2. The solar cell device of claim 1, wherein the region has an active doping concentration of about 1019 to about 1020 atoms per cm3.

3. The solar cell device of claim 1, wherein the openings have a pitch within a range of about 100 microns to about 1000 microns and a diameter within a range of about 20 microns to about 200 microns

4. The solar cell device of claim of claim 1, wherein the back contact comprises about 0.1 wt % to about 10 wt % of boron, gallium or indium.

5. The solar cell device of claim 1, wherein the back contact covers about 50% or less of the non-light-receiving surface.

6. The solar cell device of claim 1, wherein the first sub-layer of aluminum oxide has a thickness of about 20 nm or more, and the second sub-layer of silicon nitride has a thickness of about 20 nm to about 100 nm.

7. The solar cell device of claim 1, wherein the region heavily doped with the Group III element has a thickness of about 1 micron to about 5 microns.

8. A method of forming a solar cell, comprising:

disposing a passivation layer on a non-light receiving surface of a substrate, the passivation layer comprising: a first sub-layer of aluminum oxide; and a second sub-layer of silicon nitride disposed on the first sub-layer of aluminum oxide;

forming a plurality of openings through the passivation layer;

disposing an aluminum paste over the passivation layer in a grid-like pattern covering the openings, wherein the aluminum paste comprises a Group III element; and

heating the substrate and the aluminum paste disposed thereon to a temperature above a silicon-aluminum eutectic point.

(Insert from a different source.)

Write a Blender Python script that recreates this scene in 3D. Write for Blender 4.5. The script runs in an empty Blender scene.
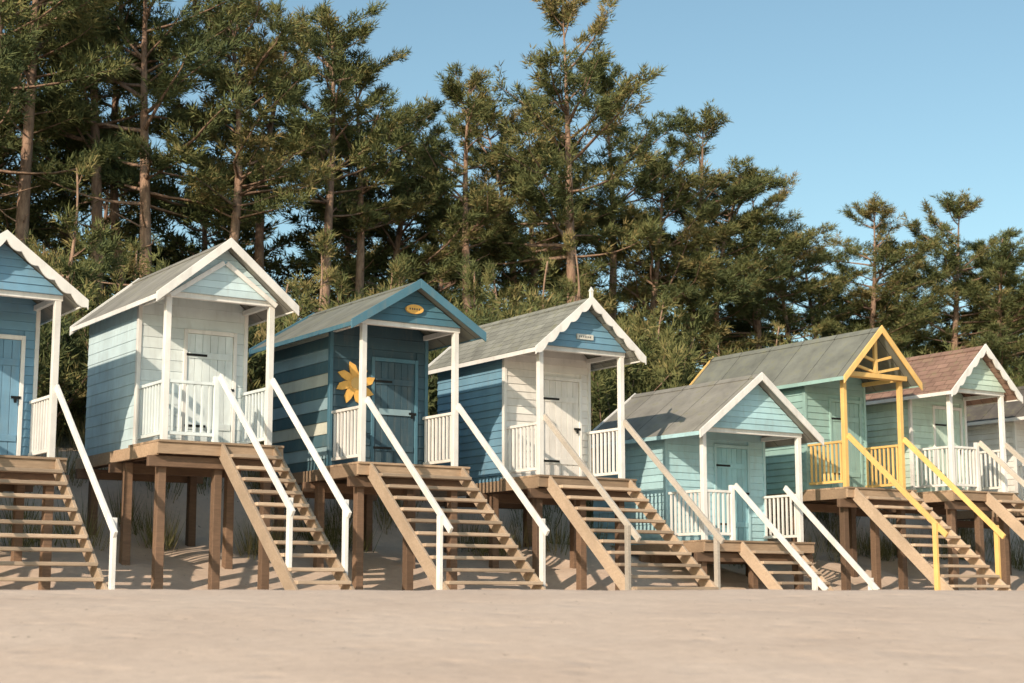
import bpy, math, random
import numpy as np
from mathutils import Vector, noise, Matrix

random.seed(7)
A = math.radians(33.5)
CA, SA = math.cos(A), math.sin(A)
P0 = (-5.055, 23.84)
def W(t, s):
    return (P0[0] + CA*t - SA*s, P0[1] + SA*t + CA*s)
def ts(x, y):
    dx, dy = x-P0[0], y-P0[1]
    return dx*CA+dy*SA, -dx*SA+dy*CA

# ---------------------------------------------------------------- materials
def newmat(name):
    m = bpy.data.materials.new(name); m.use_nodes = True
    nt = m.node_tree; nt.nodes.clear()
    out = nt.nodes.new('ShaderNodeOutputMaterial')
    b = nt.nodes.new('ShaderNodeBsdfPrincipled')
    nt.links.new(b.outputs[0], out.inputs[0])
    return m, nt, b, out
def N(nt, typ, **kw):
    n = nt.nodes.new(typ)
    for k, v in kw.items(): setattr(n, k, v)
    return n
def noise_node(nt, vec, scale, detail=4, rough=.6):
    n = N(nt, 'ShaderNodeTexNoise'); n.inputs['Scale'].default_value = scale
    n.inputs['Detail'].default_value = detail; n.inputs['Roughness'].default_value = rough
    if vec is not None: nt.links.new(vec, n.inputs['Vector'])
    return n
def mapping(nt, src, scale):
    m = N(nt, 'ShaderNodeMapping'); m.inputs['Scale'].default_value = scale
    nt.links.new(src, m.inputs['Vector']); return m.outputs[0]
def maprange(nt, src, a, b, c, d):
    m = N(nt, 'ShaderNodeMapRange')
    for i, v in zip((1, 2, 3, 4), (a, b, c, d)): m.inputs[i].default_value = v
    nt.links.new(src, m.inputs[0]); return m.outputs[0]
def mul(nt, a, b):
    m = N(nt, 'ShaderNodeMath', operation='MULTIPLY')
    for i, v in enumerate((a, b)):
        if isinstance(v, (int, float)): m.inputs[i].default_value = v
        else: nt.links.new(v, m.inputs[i])
    return m.outputs[0]
def mixc(nt, fac, a, b, mode='MIX'):
    m = N(nt, 'ShaderNodeMix', data_type='RGBA', blend_type=mode)
    if isinstance(fac, (int, float)): m.inputs[0].default_value = fac
    else: nt.links.new(fac, m.inputs[0])
    for i, v in ((6, a), (7, b)):
        if isinstance(v, tuple): m.inputs[i].default_value = (*v, 1)
        else: nt.links.new(v, m.inputs[i])
    return m.outputs[2]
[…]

9. The method of claim 8, further comprising:

after heating the substrate, cooling the substrate for about 1 minute to about 5 minute.

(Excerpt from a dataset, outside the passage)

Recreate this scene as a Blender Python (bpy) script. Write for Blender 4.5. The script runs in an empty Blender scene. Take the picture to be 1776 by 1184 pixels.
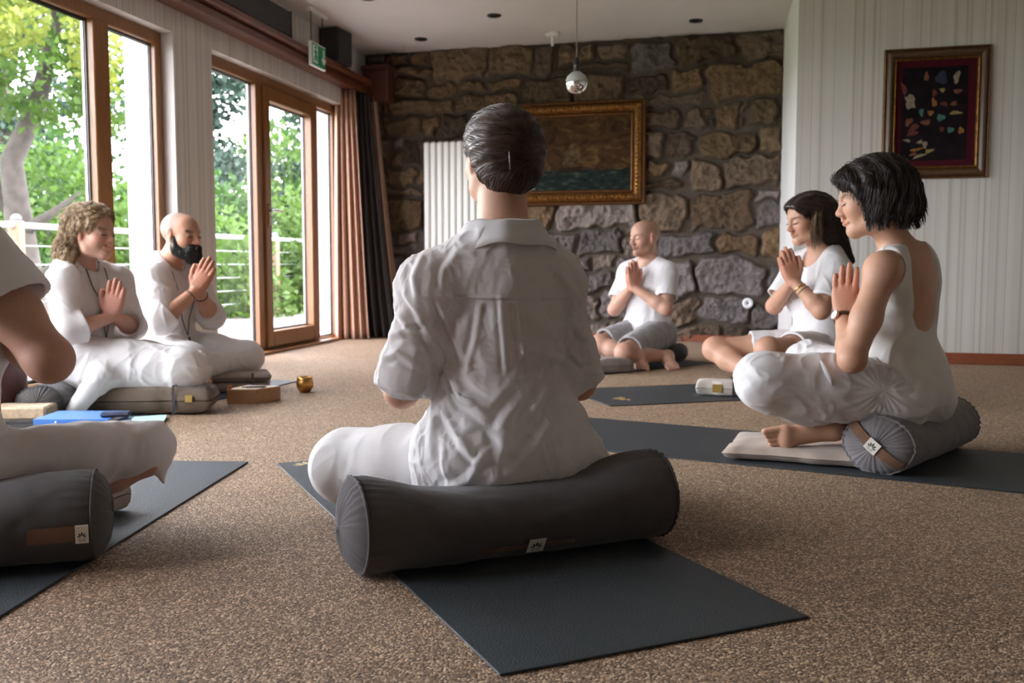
import bpy, math, random
import numpy as np
from mathutils import Vector, Matrix
from mathutils.kdtree import KDTree
random.seed(7); np.random.seed(7)
R = math.radians
SC = bpy.context.scene
COL = SC.collection

# ---------------------------------------------------------------- camera
F_PX, CAM_H, PITCH = 1700.0, 0.66, math.atan(135 / 1700.0)
cam_d = bpy.data.cameras.new('camera')
cam_d.sensor_width = 36.0
cam_d.lens = 36.0 * F_PX / 1776.0
cam_d.clip_start, cam_d.clip_end = 0.05, 300
cam_d.dof.use_dof = True
cam_d.dof.focus_distance = 2.35
cam_d.dof.aperture_fstop = 5.6
cam = bpy.data.objects.new('camera', cam_d)
cam.location = (0, 0, CAM_H)
cam.rotation_euler = (math.pi / 2 - PITCH, 0, 0)
COL.objects.link(cam)
SC.camera = cam

# ---------------------------------------------------------------- colour, exposure, world
SC.view_settings.view_transform = 'Standard'
SC.view_settings.look = 'None'
SC.view_settings.gamma = 1.0
SC.view_settings.exposure = 1.0
SC.view_settings.use_curve_mapping = False
SC.cycles.use_denoising = True
SC.cycles.max_bounces = 10
SC.cycles.diffuse_bounces = 6
SC.cycles.transparent_max_bounces = 16
SC.cycles.sample_clamp_indirect = 6.0

world = bpy.data.worlds.new('overcast_sky'); SC.world = world
world.use_nodes = True
wn = world.node_tree; wn.nodes.clear()
w_out = wn.nodes.new('ShaderNodeOutputWorld'); w_bg = wn.nodes.new('ShaderNodeBackground')
w_tc = wn.nodes.new('ShaderNodeTexCoord'); w_sep = wn.nodes.new('ShaderNodeSeparateXYZ'); w_rmp = wn.nodes.new('ShaderNodeValToRGB')
wn.links.new(w_tc.outputs['Generated'], w_sep.inputs[0]); wn.links.new(w_sep.outputs['Z'], w_rmp.inputs[0])
w_rmp.color_ramp.elements[0].position = 0.0; w_rmp.color_ramp.elements[0].color = (0.88, 0.86, 0.97, 1)
w_rmp.color_ramp.elements[1].position = 0.7; w_rmp.color_ramp.elements[1].color = (0.91, 0.88, 1.0, 1)
wn.links.new(w_rmp.outputs[0], w_bg.inputs[0]); w_bg.inputs[1].default_value = 11.0
wn.links.new(w_bg.outputs[0], w_out.inputs[0])

def add_sun(rot, energy, angle, color):
    d = bpy.data.lights.new('sun', 'SUN'); d.energy = energy; d.angle = angle; d.color = color
    o = bpy.data.objects.new('sun', d); o.rotation_euler = rot; COL.objects.link(o); return o
# hazy sun from behind the house: lights the garden, never falls into the room
add_sun((R(38), 0, R(112)), 3.0, R(8), (1.0, 0.93, 0.80))

# ---------------------------------------------------------------- scene graph helpers
def tag(o, label=None, cat=None, group=None, kind=None):
    if label: o['label'] = label
    if cat: o['category'] = cat
    if group: o['group'] = group
    if kind: o['kind'] = kind
    return o

def empty(name, loc=(0, 0, 0), label=None, cat=None, group=None):
    o = bpy.data.objects.new(name, None); o.location = loc; o.empty_display_size = 0.05
    COL.objects.link(o); return tag(o, label, cat, group)

def link(name, me, mat, parent=None, smooth=False):
    """One mesh object; vertices are given in world space and kept there under a translated parent."""
    for m in (mat if isinstance(mat, (list, tuple)) else [mat]):
        me.materials.append(m)
    if smooth and len(me.polygons):
        me.polygons.foreach_set('use_smooth', np.ones(len(me.polygons), dtype=bool))
    o = bpy.data.objects.new(name, me); COL.objects.link(o)
    if parent is not None:
        o.parent = parent
        root = parent
        off = Vector((0, 0, 0))
        while root is not None:
            off += root.location; root = root.parent
        o.location = -off if parent.parent is None or True else (0, 0, 0)
        if parent.type == 'MESH':          # sub-part: the chain above already cancels
            o.location = Vector((0, 0, 0)) - off
    me.update()
    return o

def mesh(name, V, Fc, mat, parent=None, smooth=False):
    me = bpy.data.meshes.new(name)
    if isinstance(V, np.ndarray) and isinstance(Fc, np.ndarray):
        nv, nf, k = len(V), len(Fc), Fc.shape[1]
        me.vertices.add(nv); me.vertices.foreach_set('co', np.ascontiguousarray(V, dtype=np.float32).ravel())
        me.loops.add(nf * k); me.loops.foreach_set('vertex_index', np.ascontiguousarray(Fc, dtype=np.int32).ravel())
        me.polygons.add(nf); me.polygons.foreach_set('loop_start', np.arange(0, nf * k, k, dtype=np.int32))
        me.update(calc_edges=True)
    else:
        me.from_pydata([tuple(map(float, v)) for v in V], [], [tuple(int(i) for i in f) for f in Fc])
    return link(name, me, mat, parent, smooth)

class MB:
    """Collects boxes, tubes, lathes and grids; build() links them as one mesh object."""
    def __init__(self, M=None):
        self.V, self.F, self.M = [], [], M
    def add(self, V, Fc):
        n = len(self.V)
        for v in V:
            v = Vector(v)
            self.V.append(self.M @ v if self.M is not None else v)
        self.F += [tuple(i + n for i in f) for f in Fc]
        return self
    def box(self, x0, x1, y0, y1, z0, z1, b=0.0, rot=None):
        if b <= 0:
            V = [(x, y, z) for z in (z0, z1) for y in (y0, y1) for x in (x0, x1)]
            Fc = [(0, 2, 3, 1), (4, 5, 7, 6), (0, 1, 5, 4), (2, 6, 7, 3), (0, 4, 6, 2), (1, 3, 7, 5)]
            return self.add([rot @ Vector(v) for v in V] if rot is not None else V, Fc)
        # bevelled: three rectangles per axis
        X, Y, Z = (x0, x1), (y0, y1), (z0, z1)
        V, idx = [], {}
        for i in (0, 1):
            for j in (0, 1):
                for k in (0, 1):
                    sx, sy, sz = (1, -1)[i], (1, -1)[j], (1, -1)[k]
                    for a in range(3):
                        p = [X[i] + sx * b, Y[j] + sy * b, Z[k] + sz * b]
                        p[a] = (X[i], Y[j], Z[k])[a]
                        idx[(i, j, k, a)] = len(V); V.append(rot @ Vector(p) if rot is not None else p)
        I = lambda i, j, k, a: idx[(i, j, k, a)]
        Fc = []
        for i in (0, 1):
            q = [I(i, 0, 0, 0), I(i, 1, 0, 0), I(i, 1, 1, 0), I(i, 0, 1, 0)]; Fc.append(q if i else q[::-1])
            q = [I(0, i, 0, 1), I(0, i, 1, 1), I(1, i, 1, 1), I(1, i, 0, 1)]; Fc.append(q if i else q[::-1])
            q = [I(0, 0, i, 2), I(1, 0, i, 2), I(1, 1, i, 2), I(0, 1, i, 2)]; Fc.append(q if i else q[::-1])
        for j in (0, 1):
            for k in (0, 1):
                Fc.append([I(0, j, k, 1), I(1, j, k, 1), I(1, j, k, 2), I(0, j, k, 2)])
                Fc.append([I(j, 0, k, 0), I(j, 1, k, 0), I(j, 1, k, 2), I(j, 0, k, 2)])
                Fc.append([I(j, k, 0, 0), I(j, k, 1, 0), I(j, k, 1, 1), I(j, k, 0, 1)])
        for i in (0, 1):
            for j in (0, 1):
                for k in (0, 1):
                    Fc.append([I(i, j, k, 0), I(i, j, k, 1), I(i, j, k, 2)])
        return self.add(V, Fc)
    def tube(self, pts, rad, n=8, cap=True):
        pts = [Vector(p) for p in pts]
        rr = rad if isinstance(rad, (list, tuple)) else [rad] * len(pts)
        V, Fc = [], []
        up = None
        for i, p in enumerate(pts):
            t = (pts[min(i + 1, len(pts) - 1)] - pts[max(i - 1, 0)]).normalized()
            if up is None:
                up = Vector((0, 0, 1)) if abs(t.z) < 0.9 else Vector((1, 0, 0))
            a = t.cross(up).normalized(); b_ = a.cross(t).normalized(); up = b_
            for k in range(n):
                w = 2 * math.pi * k / n
                V.append(p + (a * math.cos(w) + b_ * math.sin(w)) * rr[i])
        for i in range(len(pts) - 1):
            for k in range(n):
                Fc.append((i * n + k, i * n + (k + 1) % n, (i + 1) * n + (k + 1) % n, (i + 1) * n + k))
        if cap:
            Fc.append(tuple(range(n - 1, -1, -1))); m = (len(pts) - 1) * n
            Fc.append(tuple(m + k for k in range(n)))
        return self.add(V, Fc)
    def lathe(self, prof, c=(0, 0, 0), n=32, rot=None):
        V, Fc = [], []
        for r, z in prof:
            for k in range(n):
                w = 2 * math.pi * k / n
                p = Vector((r * math.cos(w), r * math.sin(w), z))
                V.append((rot @ p if rot is not None else p) + Vector(c))
        for i in range(len(prof) - 1):
            for k in range(n):
                Fc.append((i * n + k, i * n + (k + 1) % n, (i + 1) * n + (k + 1) % n, (i + 1) * n + k))
        return self.add(V, Fc)
    def grid(self, fn, nu, nv, closed_u=False):
        V = [fn(i / (nu if closed_u else nu - 1), j / (nv - 1)) for j in range(nv) for i in range(nu)]
        Fc = []
        for j in range(nv - 1):
            for i in range(nu if closed_u else nu - 1):
                i2 = (i + 1) % nu
                Fc.append((j * nu + i, j * nu + i2, (j + 1) * nu + i2, (j + 1) * nu + i))
        return self.add(V, Fc)
    def poly(self, pts, z0, z1):
        n = len(pts)
        V = [(x, y, z0) for x, y in pts] + [(x, y, z1) for x, y in pts]
        Fc = [tuple(range(n - 1, -1, -1)), tuple(range(n, 2 * n))] + [(i, (i + 1) % n, n + (i + 1) % n, n + i) for i in range(n)]
        return self.add(V, Fc)
    def build(self, name, mat, parent=None, smooth=False):
        return mesh(name, self.V, self.F, mat, parent, smooth)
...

10. The method of claim 9, wherein heating and cooling the substrate forms a region heavily doped with the Group III element in the substrate.

11. The method of claim 9, wherein heating and cooling the substrate forms an aluminum-silicon eutectic composition within the openings of the passivation layer.

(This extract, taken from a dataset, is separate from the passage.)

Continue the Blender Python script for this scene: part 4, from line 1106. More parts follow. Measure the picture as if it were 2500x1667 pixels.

12. The method of claim 8, wherein the aluminum paste covers less than about 50% of the surface area of the non-light-receiving surface of the solar cell.

13. The method of claim 8, wherein the first sub-layer of aluminum oxide has a thickness of about 20 nm or more.

14. The method of claim 8, wherein the openings have a diameter of about 20 microns to about 200 microns, and a pitch of about 100 microns to about 1000 microns.

15. A method of forming a solar cell, comprising:

providing a substrate having a front surface and a back surface, the back surface is generally parallel and opposite to the front surface, the substrate having a first conductivity type;

forming a plurality of holes in the substrate, the holes extending from the front surface to back surface;

forming an emitter layer within the holes and on the front and back surfaces, the emitter layer having a second conductivity type opposite to the first conductivity type;

disposing an aluminum paste on the back surface of the substrate, the aluminum paste comprises a Group III element; and

heating the substrate and the aluminum paste disposed thereon to a temperature above a silicon-aluminum eutectic point to form a region heavily doped with the Group III element in the substrate.

16. The method of claim 15, wherein the front surface is electrically connected to the back surface via the plurality of holes.

17. The method of claim 15, wherein the plurality of holes has a diameter from about 20 microns to about 150 microns.

18. The method of claim 15, wherein the plurality of holes has a thickness of about 200 microns or less.

19. The method of claim 15, wherein the aluminum paste is doped with boron.

20. The method of claim 15, wherein the aluminum paste is disposed between the rows of the plurality of holes.